There is a tendency for Christians to seek shelter in the temple. The disciples wanted to stay on the mount of transfiguration. At the death of Jesus they huddled in the upper room with the doors shut because they feared the Jews. Jesus sent them down from the mountain of transfiguration. He virtually broke down the door of the upper room to send them to the uttermost corners of the earth. Our Lord had no time for isolationism. He had an agenda for the world.
Luther also argued that a mature Christian must be secular in the sense that he must embrace the world. He detected a normal pattern in a growing Christian. The pattern begins with conversion, often followed by a sense of withdrawal from and rejection of this world. This period of retreat is marked by preoccupation with spiritual matters. But at the point of maturity there must be a kind of re-entry into the world.

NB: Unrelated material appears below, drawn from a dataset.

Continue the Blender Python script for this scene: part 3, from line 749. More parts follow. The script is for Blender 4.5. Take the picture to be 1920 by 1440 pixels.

This is not a return to worldliness. It is not a fall into secularism. It is a new appreciation of the world as the theater of redemption. It is recognizing that this is our Father's world and not a place to be despised or ignored.
The Christian must distinguish between the secular and the sacred, but never separate them. To separate them is to deny the agenda of Christ. The voices of the theologians who go too far in embracing secularism serve as a warning to us. They don't separate the secular and the sacred; they confuse them. They stress the now and neglect the eternal. We must guard against stressing the eternal so much that we neglect the now. A Christian world view must be concerned with the temporal and the eternal. There must be no false dichotomy between the two.
At the core of our moral behavior are actions. Every action not only has a cause, but also a result. Results, or consequences, take us to tomorrow and beyond. What did Macbeth say? "Tomorrow, and tomorrow, and tomorrow, creeps in this petty pace from day to day, To the last syllable of recorded time." But for the Christian, there is no "last syllable of recorded time." Our lives are forever. Beyond the secular or saeculum there is the eternal. That is what the Christian faith is all about.
Why should a person be worried about salvation in terms of personal redemption if there is no eternal dimension? What is the mission of the church if secularism is correct? Why should we be concerned about the redemption of individuals if there is no tomorrow? All we can really do is minimize pain and suffering for a season. The secularist can never offer ultimate answers to the human predicament because, for him, there are no ultimate answers--because there is no ultimate realm. This side of eternity is the exclusive sphere of human activity. It is not by accident, as we will see, that most of those who accept secularism and who are thinking people, ultimately embrace a philosophy of despair. That despair will manifest itself in escapism through drugs, alcohol, and other forms of behavior that dull the senses from the message that is being proclaimed, indeed screamed, from every corner of our culture: "There is no tomorrow ultimately." It is a philosophy of despair and it is right now competing for people's minds in the United States.
In the chapters to follow, we will be looking at the elements that make up secularism: secularistic existentialism, secular humanism, and positivism. Although these different philosophies may seem to be on a collision course with each other, they all embrace one common point, namely, the denial of the transcendent and the eternal. Look for it in your culture. Be aware of it when you see it. We need to understand this world and this society in which we live.